Legia gra z Widzewem, czy będzie jak w 1997 roku? (wideo)

Mecz Legia Warszawa - Widzew Łódź z czerwca 1997 roku przeszedł do historii polskiej piłki nożnej. W nim goście zapewnili sobie mistrzostwo kraju, mimo że byli w beznadziejnej sytuacji.

Łukasz Czechowski
Łukasz Czechowski

Była to przedostatnia kolejka sezonu 1996/1997. Widzew miał punkt przewagi nad Legią i zwycięstwo dawało łodzianom mistrzostwo. Jednak już w 12. minucie po bramce Cezarego Kucharskiego gospodarze prowadzili 1:0. Po przerwie, w 57. minucie, Sylwester Czereszewski podwyższył na 2:0 i wydawało się, że wojskowi przedłużą nadzieję na mistrzostwo kraju.

Na kilka minut przed końcem meczu kontuzji doznał sędzia Andrzej Czyżniewski. Po kilkuminutowej "rehabilitacji" przez lekarzy obu zespołów, doszedł do siebie i kontynuował sędziowanie. Przerwa wyraźnie lepiej podziałała na widzewiaków - w 88. minucie bramkę kontaktową zdobył Sławomir Majak, a w 90. minucie wyrównał Dariusz Gęsior.
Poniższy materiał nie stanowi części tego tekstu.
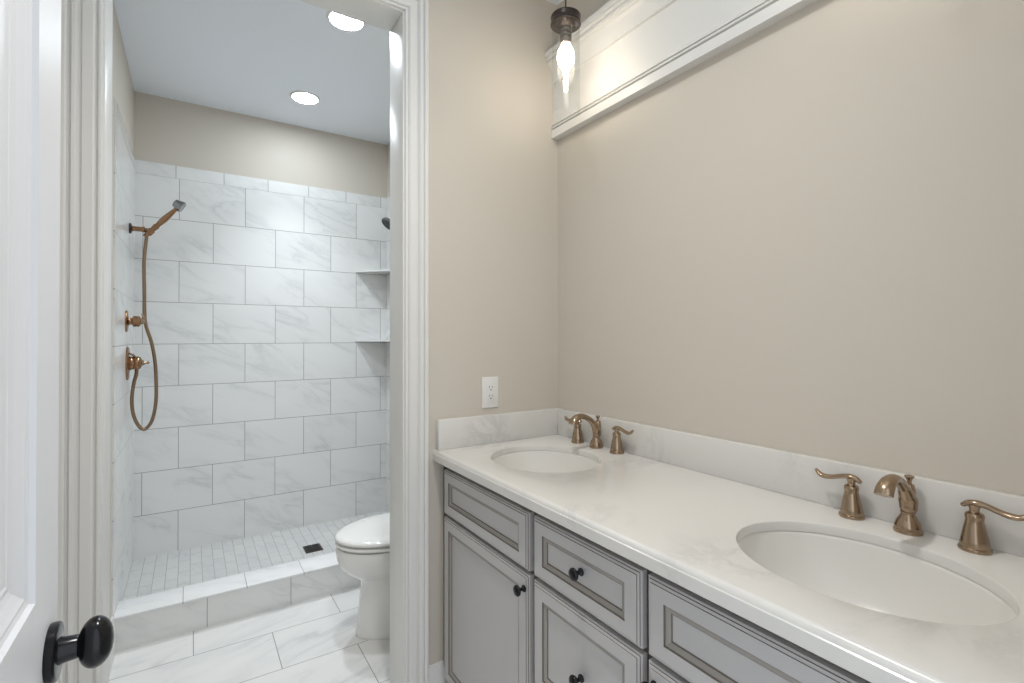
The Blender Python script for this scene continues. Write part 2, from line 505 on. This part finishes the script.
# ------------------------------------------------------------------ recessed lights
def can(x, y, label, beam=1.0, cone=128, col=(.875, .94, 1.0)):
    c = thing('recessed_light', label, 'ceiling light', (x, y, CZ), 'recessed ceiling lights')
    m = Matrix.Translation((x, y, 0))
    bm = bmesh.new()
    lathe(bm, [(.068, CZ-.0045), (.072, CZ-.007), (.079, CZ-.006), (.083, CZ-.001), (.083, CZ)], 48, m, cap0=False, cap1=False)
    obj('trim_ring', bm, PLASTIC, c)
    bm = bmesh.new(); lathe(bm, [(.001, CZ-.0055), (.045, CZ-.0052), (.068, CZ-.0042), (.069, CZ-.002)], 48, m, cap1=False)
    obj('lens', bm, LENS, c)
    sl = bpy.data.lights.new('recessed_beam', 'SPOT'); sl.energy = SPOT*beam; sl.spot_size = math.radians(cone); sl.spot_blend = 1.0
    sl.shadow_soft_size = .06; sl.color = col
    so = bpy.data.objects.new('recessed_beam', sl); COL.objects.link(so); so.parent = c; so.location = (0, 0, -.012)
can(.57, 2.222, 'round recessed ceiling light half hidden behind the door head, above the toilet', .33, 120)
can(.42, .86, 'added recessed fill light, out of view in the vanity room ceiling near the middle of the room', .54, 128, (1.0, .93, .85))  # added unseen lamp at a guessed spot, raises the vanity room's light
can(.555, 3.08, 'round recessed ceiling light near the far wall, above the shower', .80, 88)

# ------------------------------------------------------------------ corner shelves
def shelf(z, label):
    bm = bmesh.new()
    n = 10
    L = .222
    poly = [(SR, SB), (SR-L, SB)]
    for i in range(1, n):
        t = i/n
        bow = .012*math.sin(PI*t)
        poly.append((SR-L*(1-t)-bow*.7, SB-L*t-bow*.7))
    poly.append((SR, SB-L))
    prism(bm, poly, 2, z, z+.013)
    bmesh.ops.bevel(bm, geom=[e for e in bm.edges if abs(e.verts[0].co.z-e.verts[1].co.z) < 1e-5], offset=.002, segments=2, affect='EDGES')
    return tag(obj('corner_shelf', bm, T_SHELF), label, 'shelf', 'shower corner shelves')
shelf(1.772, 'upper white marble corner shelf in the right back corner of the shower')
shelf(1.287, 'lower white marble corner shelf in the right back corner of the shower')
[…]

Chwilę później piłkę do bramki skierowali piłkarze Legii, ale sędzia odgwizdał spalonego, a w odpowiedzi gola na 2:3, na wagę mistrzostwa Polski, strzelił Andrzej Michalczuk.
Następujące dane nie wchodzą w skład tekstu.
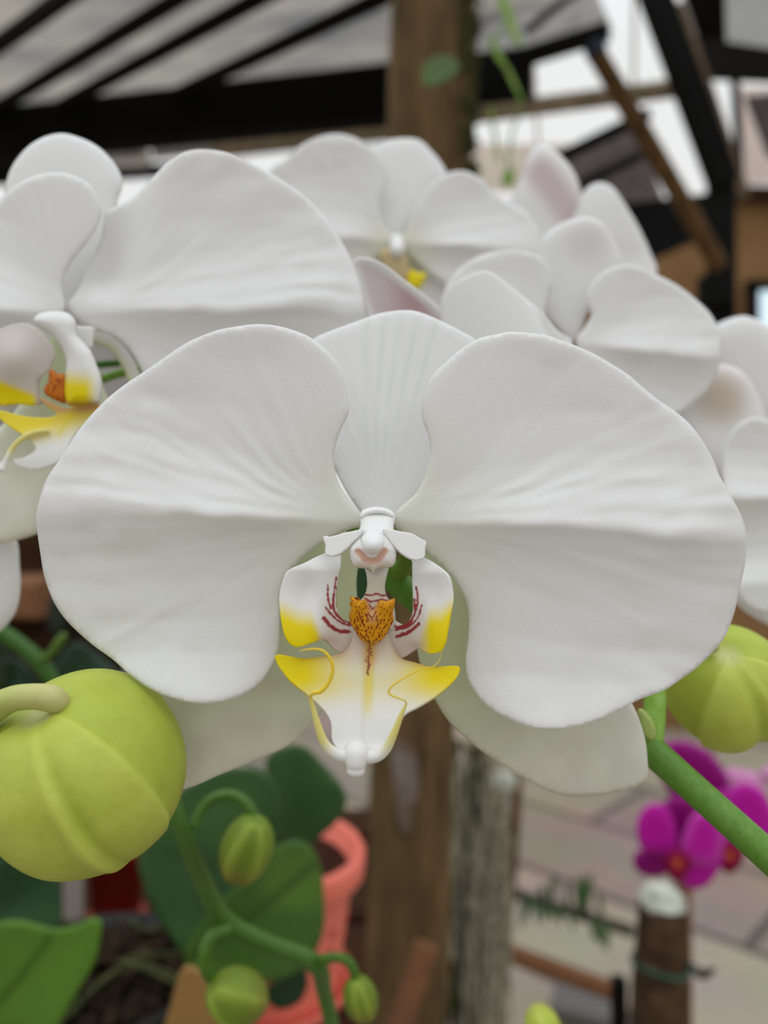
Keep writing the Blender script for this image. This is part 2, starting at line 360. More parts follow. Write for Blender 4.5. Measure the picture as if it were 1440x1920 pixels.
# column, with its cap
CO = [(680, 956), (706, 950), (733, 956), (742, 968), (739, 985), (739, 1003), (742, 1022), (743, 1045), (738, 1060), (728, 1065), (713, 1066), (705, 1069), (699, 1077), (694, 1068), (682, 1066), (665, 1063), (657, 1048), (655, 1030), (660, 1016), (669, 1002), (675, 985), (674, 968)]
VV = np.array(Z([(655, 392), (680, 415), (705, 445), (745, 455), (785, 445), (808, 415), (826, 388)]))
def capcol(x, y, d):
    q = segdist(x, y, VV, False); w = 7.0
    c = mixc(white(len(x)), G(244, 236, 224)[None, :], .8*sm(1044, 1062, y))
    return mixc(c, G(238, 190, 170)[None, :], .95*(1-sm(w*.6, w*1.3, q)))
def colh(x, y, d):
    fwd = np.interp(y, [950, 958, 1008, 1030, 1080], [0, 0, 50, 62, 66])
    nose = 15*np.exp(-(((x-699)/24)**2+((y-1018)/19)**2)); q = segdist(x, y, VV, False)
    return pillow(18, 22)(x, y, d)+fwd+nose-3*np.exp(-(q/6)**2)
col_ = sheet('column', CO, .1185, colh, M['lip'], fl, 1.8, capcol, thick=.0022, edge=2)
AC = [(699+23*math.cos(t), 1016+25*math.sin(t)+(5*abs(math.cos(t))**2 if math.sin(t) > 0 else 0)*-1) for t in np.linspace(0, 2*math.pi, 19)[:-1]]
sheet('anther_cap', AC, .1185, lambda x, y, d: colh(x, y, 22)-1.5+pillow(7.5, 18)(x, y, d), M['lip'], col_, 2, None, thick=.0008, edge=2)
tube('collar', [P(x, y, .1165) for x, y in ((676, 969), (690, 961), (706, 958), (722, 960), (737, 967))], [3.5*.1165/F, 4.5*.1165/F, 5*.1165/F, 4.5*.1165/F, 3.5*.1165/F], M['lip'], col_)

# lip
lip = thing('lip', 'x', 'x', P(700, 1150, .1165)); del lip['label']; del lip['category']; lip.parent = fl; lip.location = P(700, 1150, .1165)-P(706, 985, .124)
YEL = G(255, 234, 0); RED = G(164, 22, 34); PNK = G(222, 176, 150); BRN = G(176, 104, 60)
def lines(x, y, pls):
    t = np.zeros(len(x))
    for w, pl in pls:
        pl = catmull(Z(pl), False, 3); q = segdist(x, y, pl, False); ww = w*.29167*(.95+.8*vnoise(x/5, y/5, 2))
        t = np.maximum(t, 1-sm(ww*.55, ww*1.15, q))
    return t
SL = Z([(445, 402), (300, 470), (215, 510), (175, 580), (155, 650), (150, 720), (165, 850), (190, 940), (225, 990), (270, 1006), (350, 982), (440, 960), (520, 1030), (590, 1048), (650, 1000), (650, 880), (600, 842), (560, 828), (530, 790), (518, 700), (528, 560), (546, 480), (545, 410), (530, 392)])
SLL = [(8, [(462, 605), (463, 690), (480, 755)]), (8, [(516, 560), (503, 650), (492, 745)]), (10, [(497, 700), (503, 770), (545, 825), (605, 850)]), (9, [(448, 750), (492, 805), (545, 845), (605, 868)]), (15, [(436, 822), (480, 868), (535, 903), (598, 908)]), (6, [(521, 620), (521, 745)])]
def slcol(x, y, d):
    zx = (x-480)/.29167; zy = (y-920)/.29167
    lim = 700+60*sm(150, 300, zx)+150*sm(340, 450, zx)
    yl = sm(-30, 130, zy-lim)*(1-sm(390, 480, zx))
    c = mixc(white(len(x)), YEL[None, :], yl)
    c = mixc(c, PNK[None, :], .55*sm(430, 520, zx)*sm(850, 1000, zy))
    c = mixc(c, BRN[None, :], .75*np.exp(-(((zx-455)/60)**2+((zy-965)/42)**2)))
    c = mixc(c, G(236, 226, 216)[None, :], .5*sm(640, 760, zy)*sm(380, 470, zx))
    return mixc(c, RED[None, :], .95*lines(x, y, SLL))
def slh(x, y, d):
    zx = (x-480)/.29167; zy = (y-920)/.29167
    u = (zx-545)/-395
    return 62*np.clip(u, -.2, 1.2)**1.3 if False else 60*sm(-.25, 1.05, u)+16*sm(600, 1000, zy)*sm(0, .6, u)-26*sm(560, 300, zy)*0-20*sm(520, 390, zy)-14*np.exp(-((zx-330)/90)**2-((zy-650)/160)**2)
sl = sheet('side_lobe', SL, .1155, slh, M['lip'], lip, 2.1, slcol, thick=.0005, edge=2.5)
W1 = Z([(430, 298), (452, 290), (470, 296), (560, 274), (640, 256), (690, 246), (672, 285), (620, 335), (560, 392), (500, 420), (446, 410), (446, 350)])
sheet('lobe_wing', W1, .1135, lambda x, y, d: 8+.25*(y-1020)+.20*(x-640), M['lip'], sl, 3, None, thick=.0005)
SR = Z([(990, 428), (1080, 432), (1180, 490), (1240, 560), (1262, 640), (1267, 710), (1250, 790), (1232, 890), (1212, 985), (1182, 1034), (1130, 1048), (1080, 1036), (1042, 1014), (940, 1076), (880, 1066), (835, 1000), (850, 900), (875, 822), (903, 842), (940, 862), (980, 840), (1004, 790), (1008, 700), (1003, 560), (1003, 460)])
SRL = [(8, [(1029, 620), (1040, 690), (1030, 765)]), (10, [(1016, 700), (1022, 780), (985, 845), (940, 872)]), (8, [(1066, 735), (1040, 815), (985, 870), (895, 898)]), (14, [(1046, 856), (990, 905), (905, 938)]), (14, [(872, 850), (905, 880), (960, 868), (1002, 838)])]
def srcol(x, y, d):
    zx = (x-480)/.29167; zy = (y-920)/.29167
    lim = 735-60*sm(1180, 1262, zx)+200*(1-sm(1030, 1130, zx))
    yl = sm(-30, 130, zy-lim)*sm(1005, 1070, zx)
    c = mixc(white(len(x)), YEL[None, :], yl)
    c = mixc(c, PNK[None, :], .55*(1-sm(960, 1040, zx))*sm(850, 1000, zy))
    c = mixc(c, BRN[None, :], .7*np.exp(-(((zx-1025)/50)**2+((zy-1000)/40)**2)))
    c = mixc(c, G(236, 226, 216)[None, :], .5*sm(640, 760, zy)*(1-sm(1060, 1130, zx)))
    return mixc(c, RED[None, :], .95*lines(x, y, SRL))
def srh(x, y, d):
    zx = (x-480)/.29167; zy = (y-920)/.29167; u = (zx-985)/280
    return 60*sm(-.3, 1.05, u)+16*sm(600, 1000, zy)*sm(0, .6, u)-20*sm(540, 400, zy)-12*np.exp(-((zx-1140)/80)**2-((zy-640)/160)**2)
sr = sheet('side_lobe', SR, .1155, srh, M['lip'], lip, 2.1, srcol, thick=.0005, edge=2.5)
W2 = Z([(815, 248), (860, 247), (930, 262), (1000, 274), (1060, 308), (1096, 330), (1088, 370), (1082, 430), (1040, 446), (990, 438), (930, 400), (870, 335)])
sheet('lobe_wing', W2, .1135, lambda x, y, d: 8+.25*(y-1020)-.20*(x-760), M['lip'], sr, 3, None, thick=.0005)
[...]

Legia Warszawa - Widzew Łódź 2:3 (1:0)
1:0 - Kucharski 12'
2:0 - Czereszewski 57'
2:1 - Majak 88'
2:2 - Gęsior 90'
2:3 - Michalczuk 90+2'

Legia: Szamotulski - Kozioł, Zieliński, Skrzypek, Sokołowski - Czereszewski, Staniek, Czykier, Bednarz - Kucharski (87. Kacprzak), Mięciel (90. Jałocha).

Widzew: Szczęsny - Szymkowiak, Łapiński, Bogusz (72. Szarpak), Michalczuk - Gęsior, Miąszkiewicz (65. Curtian), Michalski, Siadaczka - Majak, Dembiński.